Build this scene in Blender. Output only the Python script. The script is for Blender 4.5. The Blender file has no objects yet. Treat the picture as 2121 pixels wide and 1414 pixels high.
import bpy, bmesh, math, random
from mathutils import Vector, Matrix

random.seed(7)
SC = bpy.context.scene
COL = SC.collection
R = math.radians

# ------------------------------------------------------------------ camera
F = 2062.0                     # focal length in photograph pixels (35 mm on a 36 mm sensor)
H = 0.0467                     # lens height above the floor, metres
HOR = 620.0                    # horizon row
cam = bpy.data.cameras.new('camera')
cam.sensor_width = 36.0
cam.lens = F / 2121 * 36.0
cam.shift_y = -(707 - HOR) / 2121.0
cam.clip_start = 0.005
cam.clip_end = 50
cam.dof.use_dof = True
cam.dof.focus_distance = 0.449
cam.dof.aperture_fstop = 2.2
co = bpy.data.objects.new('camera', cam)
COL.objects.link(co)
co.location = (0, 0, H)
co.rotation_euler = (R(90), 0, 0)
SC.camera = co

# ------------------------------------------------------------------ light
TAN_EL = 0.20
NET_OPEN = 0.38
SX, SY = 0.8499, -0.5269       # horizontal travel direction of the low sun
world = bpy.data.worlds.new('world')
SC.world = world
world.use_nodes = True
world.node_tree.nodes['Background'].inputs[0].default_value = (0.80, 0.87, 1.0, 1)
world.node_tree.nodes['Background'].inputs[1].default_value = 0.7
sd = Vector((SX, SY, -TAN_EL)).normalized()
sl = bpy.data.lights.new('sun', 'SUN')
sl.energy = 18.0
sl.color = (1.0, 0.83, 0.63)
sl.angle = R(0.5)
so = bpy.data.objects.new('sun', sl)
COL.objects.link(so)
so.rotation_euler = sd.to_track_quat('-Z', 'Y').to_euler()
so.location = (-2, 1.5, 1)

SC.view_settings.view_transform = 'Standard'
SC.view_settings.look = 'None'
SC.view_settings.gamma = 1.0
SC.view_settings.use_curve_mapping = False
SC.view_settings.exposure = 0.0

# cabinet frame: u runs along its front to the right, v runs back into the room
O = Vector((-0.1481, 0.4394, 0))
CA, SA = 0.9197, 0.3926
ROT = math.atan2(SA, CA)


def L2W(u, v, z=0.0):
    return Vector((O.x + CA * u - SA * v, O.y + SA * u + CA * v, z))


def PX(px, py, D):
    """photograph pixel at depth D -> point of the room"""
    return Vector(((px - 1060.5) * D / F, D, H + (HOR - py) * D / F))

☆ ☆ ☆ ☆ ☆

> Exercise description: From the opening line of the data above through the line that contains "R = math.radians", please print each line as it stands and only those lines.

> Worked solution:
Build this scene in Blender. Output only the Python script. The script is for Blender 4.5. The Blender file has no objects yet. Treat the picture as 2121 pixels wide and 1414 pixels high.
import bpy, bmesh, math, random
from mathutils import Vector, Matrix

random.seed(7)
SC = bpy.context.scene
COL = SC.collection
R = math.radians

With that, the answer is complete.